I’m currently reading The rise of the creative class by Richard Florida, with The Cambridge handbook of creativity (eds James C. Kaufman and Robert J. Sternberg) waiting in the wings. Florida’s book is on a three day loan from the library so it had to take precedence. I’m enjoying it, I found his emphatic style off-putting to begin with, then started to appreciate him for his candour. Interestingly, he articulates profound changes to the way creative people live and work, stuff I’d been thinking about, but hadn’t really internalised that millions of other people were on exactly the same path. It’s a comforting realisation. Over the last five years I’ve been adapting my way of working so that I’m more often self employed than working for an employer; able to work from home (to accommodate motherhood); become much more selective about the work that I do and significantly more entrepreneurial; and consciously blurred the line between my personal and professional lives.
Here’s a couple of nice paragraphs from Florida’s book:
Creativity involves the ability to synthesise. Einstein captured it nicely when he called his own work ‘combinatory play’. It is a matter of sifting through data, perceptions and materials to come up with combinations that are new and useful.
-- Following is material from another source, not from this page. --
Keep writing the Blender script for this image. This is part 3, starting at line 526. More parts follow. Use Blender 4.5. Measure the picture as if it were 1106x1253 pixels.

A creative synthesis is useful in such varied ways as producing a practical device, or a theory or insight that can be applied to solve a problem, or a work of art that can be appreciated.
Creativity requires self-assurance and the ability to take risks. In her comprehensive review of the field, The Creative Mind, Margaret Boden writes that creativity
‘involves not only a passionate interest but self-confidence too. A person needs a healthy self-respect to pursue novel ideas, and to make mistakes, despite criticism from others. Self-doubt there may be, but it cannot always win the day. Breaking generally accepted rules, or even stretching them, takes confidence. Continuing to do so, in the face of scepticism and scorn, takes even more’.
Speaking of self-doubt, today I painted for the first time in months. I’ve pretty much given up on the idea of renting a studio, I’m on a waiting list at a community art space, so I’ve cleaned out the back shed at home and I’m working there. I figure that I can get quite a bit done after my daughter is in bed, during her afternoon nap or when Aaron is looking after her; Mum is visiting next week, so potentially that’s more time in the studio.
Over the years I’ve noticed a series of quite predictable emotions and behaviours before I start painting, especially if there has been a longish break. First is this general feeling that life is black and white, not colour, and that everything is sort of crappy and second rate. This eventually segues into grumpiness and bitchy intolerance. Next is frantic procrastination, usually accompanied by house cleaning, dish washing, furniture moving, weed pulling and floor washing. The dominant emotion during the frantic activity phase is nameless dread. Finally, when self-doubt and internal negativity have become overwhelmingly pervasive, I go into the studio, wipe off the glass pallete so it’s nice and clean, and line my brushes up in a grid formation. Once I start I’m fine. There’s this quiet tidal wave of relief, pleasure, fulfilment. I find at the beginning of a painting cycle, which is where I am now, I see things really clearly: my eyes measure angles and tiny marks quite accurately. It’s only when I’m in the middle of a cycle (I’m talking in terms of months, if not years) that I tend to lose some visual clarity. Towards the end it sharpens up again.
I want to end this blog entry by quoting a great response I got to the last entry ‘A literary diet’ by my cousin’s partner KG. They live in Darwin and she writes:
‘Subject: Place and its influence
Hi Helen
Just read your ‘literary diet’. I remember visiting Venice after I’d been living in the Territory for a few years. The contrast was amazingly diverse. At complete opposite ends of the spectrum. Venice was full of beauty, art and opulence. A city that has been enduring dedicated to the zenith of man’s artistic and cultural achievements. I absolutely loved it. But in comparison to the Indigenous landscape of the Top End it seemed somehow inconsequential, a mere folly perhaps of humanity (perhaps that’s a little extreme). Here life, art, landscape, is ephemeral, transient yet infinitely enduring. ‘Art’ per se, and its practice almost seems trivial alongside day to day and cultural survival. Like so much of Aboriginal life, art is not a seperate entity but a deeply entwined component of social and cultural meaning. Having been born into a Weternised concept of life and art, I’m finding the landscape here challenges my core concepts and beliefs.
And on a very practical level, I don’t take on projects that I would ‘down south’. The weather conditions here simply mean that things don’t last. Dry weather and humidity mean that most objects deteriorate rapidly (such as books, paintings, textiles). And then cyclones obliterate written histories and urban community continuity! I think “Thank goodness the digital age is here”, but then we probably won’t be able to read any of our antiquated computer systems in twenty years either.
Well … that’s my initial response to reading your article’.